On Wednesday, Rep. Ro Khanna (D-CA) and progressive Sen. Sherrod Brown (D-OH) introduced a tax plan that aims to be the Democratic Party’s alternative to President Donald Trump’s tax reform plan.
“I think it’s going to be our party’s answer to Donald Trump on taxes,” Khanna told the San Jose Mercury News. “While he’s proposing tax cuts for the investor class, we’re proposing support for the working and middle class.”
The Brown-Khanna plan will reportedly cost approximately $1.4 trillion over 10 years.
According to the San Jose Mercury News, “Khanna said a separate financial transaction tax and taxes on the highest-earning incomes could pay for” his plan.
The Mercury News notes that Khanna’s and Brown’s plancwould provide significant tax credits to America’s working class and drastically expand the Earned Income Tax Credit (EITC), a provision enacted during the Ford administration through the Tax Reduction Act of 1975. “Low-income taxpayers without dependent children would see their credit rise from a maximum of $510 to $3,000, and families would see their maximum credit rise from $6,318 to $12,131, depending on their income and number of children,” wrote the San Jose Mercury News.

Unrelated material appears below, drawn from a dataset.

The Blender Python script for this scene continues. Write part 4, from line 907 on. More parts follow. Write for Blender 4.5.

However, the EITC is not without its problems, or critics. Last year, Breitbart News reported:
The Internal Revenue Service hands out billions of dollars in improper tax credits each year and, according to the Treasury Inspector General for Tax Administration, last fiscal year was no different.
In an audit report publicly released this week, TIGTA reveals that 23.8 percent — or $15.6 billion — of the Earned Income Tax Credits (EITC) the IRS paid out were improper. The EITC is a tax benefit intended for low to moderate income people.

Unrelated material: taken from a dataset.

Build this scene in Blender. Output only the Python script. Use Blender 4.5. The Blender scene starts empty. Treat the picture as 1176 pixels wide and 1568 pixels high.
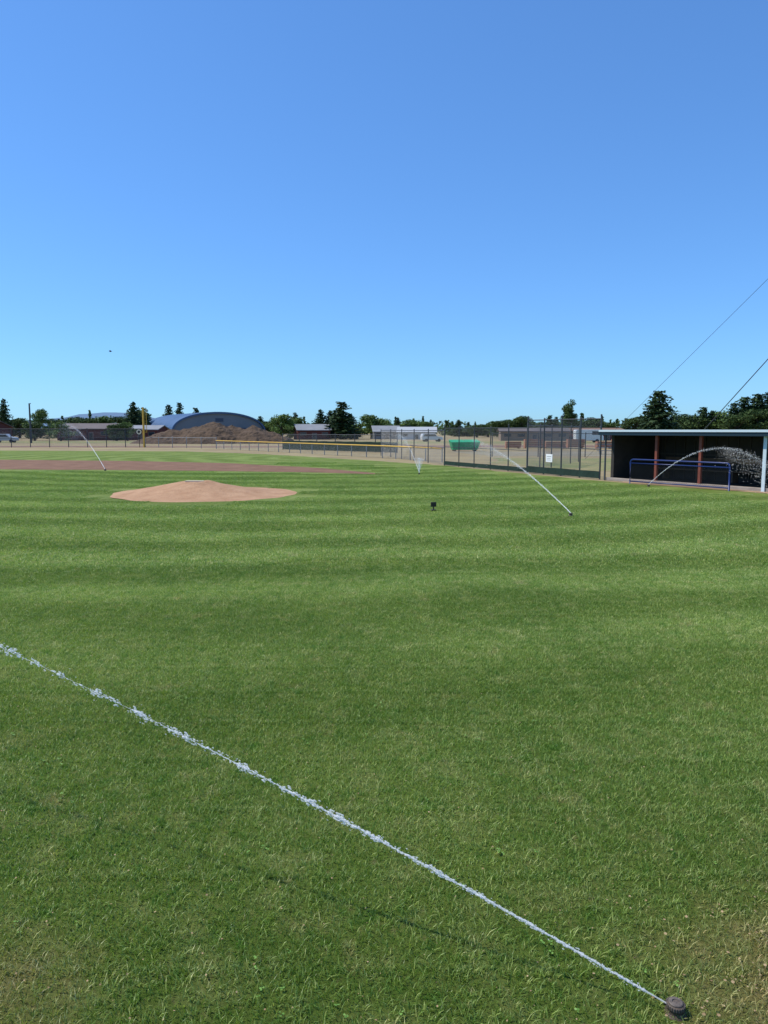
import bpy, math, random, bmesh
import numpy as np
from mathutils import Vector, Matrix
from mathutils import noise as mn
random.seed(7); rng=np.random.default_rng(7)
scene=bpy.context.scene
EYE=1.7

# ------------------------------------------------------------ helpers
def mat(name, color=(.5,.5,.5), rough=.7, metal=0.0, spec=.3, noise=None, bump=0.0, bscale=20):
    m=bpy.data.materials.new(name); m.use_nodes=True
    nt=m.node_tree; b=nt.nodes['Principled BSDF']
    b.inputs['Roughness'].default_value=rough; b.inputs['Metallic'].default_value=metal
    b.inputs['Specular IOR Level'].default_value=spec
    b.inputs['Base Color'].default_value=(*color,1)
    geo=nt.nodes.new('ShaderNodeNewGeometry')
    if noise:
        c2,sc=noise
        n=nt.nodes.new('ShaderNodeTexNoise'); n.inputs['Scale'].default_value=sc; n.inputs['Detail'].default_value=6
        n.inputs['Roughness'].default_value=.65
        nt.links.new(geo.outputs['Position'],n.inputs['Vector'])
        r=nt.nodes.new('ShaderNodeValToRGB')
        r.color_ramp.elements[0].position=.35; r.color_ramp.elements[0].color=(*color,1)
        r.color_ramp.elements[1].position=.65; r.color_ramp.elements[1].color=(*c2,1)
        nt.links.new(n.outputs['Fac'],r.inputs['Fac']); nt.links.new(r.outputs['Color'],b.inputs['Base Color'])
    if bump>0:
        n2=nt.nodes.new('ShaderNodeTexNoise'); n2.inputs['Scale'].default_value=bscale; n2.inputs['Detail'].default_value=8
        nt.links.new(geo.outputs['Position'],n2.inputs['Vector'])
        bp=nt.nodes.new('ShaderNodeBump'); bp.inputs['Strength'].default_value=1; bp.inputs['Distance'].default_value=bump
        nt.links.new(n2.outputs['Fac'],bp.inputs['Height']); nt.links.new(bp.outputs['Normal'],b.inputs['Normal'])
    return m

class MB:
    def __init__(s): s.v=[]; s.f=[]; s.m=[]
    def add(s,vs,fs,mi=0):
        o=len(s.v); s.v.extend([tuple(p) for p in vs]); s.f.extend([tuple(i+o for i in f) for f in fs]); s.m.extend([mi]*len(fs))
    def box(s,x0,x1,y0,y1,z0,z1,mi=0):
        s.add([(x0,y0,z0),(x1,y0,z0),(x1,y1,z0),(x0,y1,z0),(x0,y0,z1),(x1,y0,z1),(x1,y1,z1),(x0,y1,z1)],
              [(0,3,2,1),(4,5,6,7),(0,1,5,4),(1,2,6,5),(2,3,7,6),(3,0,4,7)],mi)
    def tube(s,pts,r,n=8,mi=0,cap=True):
        pts=[Vector(p) for p in pts]
        rs=r if isinstance(r,(list,tuple)) else [r]*len(pts)
        vs=[];fs=[]
        for i,p in enumerate(pts):
            d=(pts[min(i+1,len(pts)-1)]-pts[max(i-1,0)]).normalized()
            a=d.cross(Vector((0,0,1)))
            if a.length<1e-3: a=d.cross(Vector((1,0,0)))
            a.normalize(); b=d.cross(a)
            for k in range(n):
                t=2*math.pi*k/n
                vs.append(p+rs[i]*(math.cos(t)*a+math.sin(t)*b))
        for i in range(len(pts)-1):
            for k in range(n):
                fs.append((i*n+k,i*n+(k+1)%n,(i+1)*n+(k+1)%n,(i+1)*n+k))
        if cap:
            fs.append(tuple(range(n))); fs.append(tuple((len(pts)-1)*n+k for k in reversed(range(n))))
        s.add(vs,fs,mi)
    def lathe(s,prof,n=28,c=(0,0,0),mi=0):
        vs=[];fs=[]
        for (r,z) in prof:
            for k in range(n):
                t=2*math.pi*k/n; vs.append((c[0]+r*math.cos(t),c[1]+r*math.sin(t),c[2]+z))
        for i in range(len(prof)-1):
            for k in range(n): fs.append((i*n+k,i*n+(k+1)%n,(i+1)*n+(k+1)%n,(i+1)*n+k))
        fs.append(tuple((len(prof)-1)*n+k for k in range(n)))
        s.add(vs,fs,mi)
    def mesh(s,name,mats,smooth=False):
        me=bpy.data.meshes.new(name); me.from_pydata(s.v,[],s.f)
        for m in mats: me.materials.append(m)
        me.polygons.foreach_set('material_index',s.m)
        if smooth: me.polygons.foreach_set('use_smooth',[True]*len(s.f))
        me.update(); return me
    def obj(s,name,mats,parent=None,smooth=False,bevel=0):
        o=bpy.data.objects.new(name,s.mesh(name,mats,smooth)); scene.collection.objects.link(o)
        if parent: o.parent=parent
        if bevel:
            b=o.modifiers.new('bevel','BEVEL'); b.width=bevel; b.segments=2; b.limit_method='ANGLE'
        return o
def empty(name,loc=(0,0,0),rotz=0):
    e=bpy.data.objects.new(name,None); e.location=loc; e.rotation_euler=(0,0,rotz); e.empty_display_size=.2
    scene.collection.objects.link(e); return e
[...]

The Office of Management and Budget defines an improper payment as “any payment that should not have been made, was made in an incorrect amount, or was made to an ineligible recipient” and considers the EITC to be a “high risk” for improper payments.

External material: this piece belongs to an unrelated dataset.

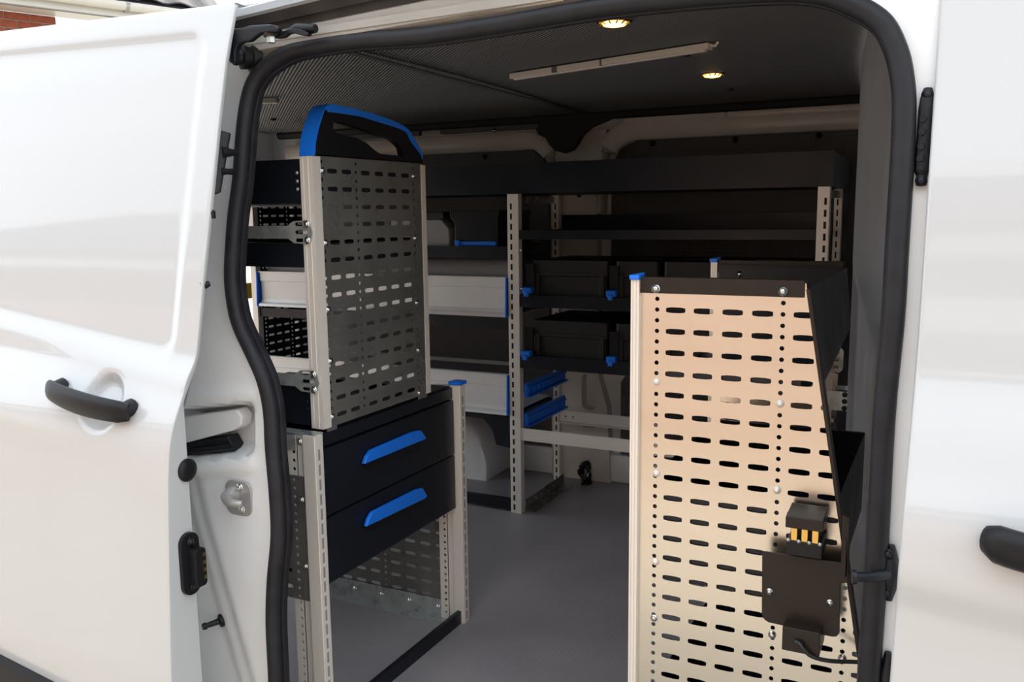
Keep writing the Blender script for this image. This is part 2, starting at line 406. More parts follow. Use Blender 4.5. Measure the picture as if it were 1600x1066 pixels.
# rear side skin behind the open door, far side skin and roof skin
ysk = smooth(curve([(-.2, 1.02), (.48, 1.03), (.63, 1.04), (.70, 1.052), (.75, 1.075), (.80, 1.10), (.85, 1.118), (.95, 1.142), (1.1, 1.17), (1.2, 1.195), (1.3, 1.22), (1.4, 1.26), (1.46, 1.30)]), .012)
def skin(name, x0, x1, z0, z1, fy, m, parent, nx=2, nz=50, thick=.002):
    b = MB(); g = [[b.bm.verts.new((x0+(x1-x0)*i/nx, fy(z0+(z1-z0)*j/nz), z0+(z1-z0)*j/nz)) for j in range(nz+1)] for i in range(nx+1)]
    for i in range(nx):
        for j in range(nz): b.bm.faces.new([g[i][j], g[i+1][j], g[i+1][j+1], g[i][j+1]])
    bmesh.ops.solidify(b.bm, geom=b.bm.faces[:], thickness=thick)
    return b.build(name, m, parent, smooth=True)
skin('rear_side_skin', -2.9, -1.47, -.25, 1.42, lambda z: yf(z)-.012, 'white_paint', body)
MB().box(-2.9, .3, 3.215, 3.225, -.3, 1.45).build('far_side_skin', 'white_paint', body)
MB().box(-2.88, .3, 1.50, 3.225, 1.475, 1.485).build('roof_skin', 'white_paint', body)
MB().prism([(-2.85, 1.262, 1.425), (-2.85, 1.50, 1.465), (-2.85, 1.50, 1.475), (-2.85, 1.262, 1.430)], (3.1, 0, 0)).build('cant_panel', 'white_paint', body)
MB().box(-2.9, .3, 1.14, 3.2, -.25, -.035).build('underbody', 'black_plastic', body)
# header rail over the opening: cream flange, dusty gasket, white roof gutter
def beam(name, m, prof, bevel=0):
    """prof: list of (px, py) pairs at the left and right ends on the plane y -> lofted along the van"""
    b = MB(); A = [b.bm.verts.new(p) for p, q in prof]; B = [b.bm.verts.new(q) for p, q in prof]
    for k in range(len(prof)-1): b.bm.faces.new([A[k], A[k+1], B[k+1], B[k]])
    bmesh.ops.solidify(b.bm, geom=b.bm.faces[:], thickness=.002)
    return b.build(name, m, body, smooth=False)
def ext(p, q, xl=-2.85, xr=.25):
    d = (q-p)/(q.x-p.x); return (p+d*(xl-p.x), p+d*(xr-p.x))
ridge = ext(at(431, 63, 'y', 1.222), at(560, 44, 'y', 1.222))
low = ext(at(431, 82, 'y', 1.236), at(560, 60, 'y', 1.236))
inn = ext(at(431, 55, 'y', 1.226), at(560, 36, 'y', 1.226))
g0 = ext(at(431, 41, 'y', 1.232), at(560, 15.5, 'y', 1.232))
g1 = ext(at(361, 34, 'y', 1.212), at(495, 1.4, 'y', 1.212))
beam('header_rail', 'cream_paint', [low, (low[0]+Vector((0, -.012, .006)), low[1]+Vector((0, -.012, .006))), ridge, inn, g0])
beam('drip_gasket', 'dusty_gasket', [(g0[0]+Vector((0, 0, -.002)), g0[1]+Vector((0, 0, -.002))), (g0[0]*.5+g1[0]*.5+Vector((0, .004, 0)), g0[1]*.5+g1[1]*.5+Vector((0, .004, 0))), g1])
beam('roof_gutter', 'white_paint', [g1, (g1[0]+Vector((0, -.004, .004)), g1[1]+Vector((0, -.004, .004))), (g1[0]+Vector((0, .002, .018)), g1[1]+Vector((0, .002, .018))), (g1[0]+Vector((0, .03, .030)), g1[1]+Vector((0, .03, .030))), (g1[0]+Vector((0, .10, .045)), g1[1]+Vector((0, .10, .045)))])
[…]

President Donald Trump’s tax plan seeks to include what the president described as a “major” tax cut for middle-class families; the biggest since President Ronald Reagan.
Breitbart News reported Wednesday that Trump “argued that the rich ‘will not be gaining at all’ with his proposed tax plan.”
On Tuesday, Treasury Secretary Steve Mnuchin reportedly said top earners would not see their tax bill lowered under the Trump plan. Speaking at CNBC and Institutional Investor’s Delivering Alpha Conference, Mnuchin reportedly said, “In the high tax states, there will not be a tax decrease.”
The Mercury News noted that Khanna said his proposal is already winning support from prominent Democrats, including Sens. Kirsten Gillibrand (D-NY), Cory Booker (D-NJ), Rep. John Delaney (D-MD).
However, there seems to be no clear sense of the fiscal consequences of Khanna’s proposal.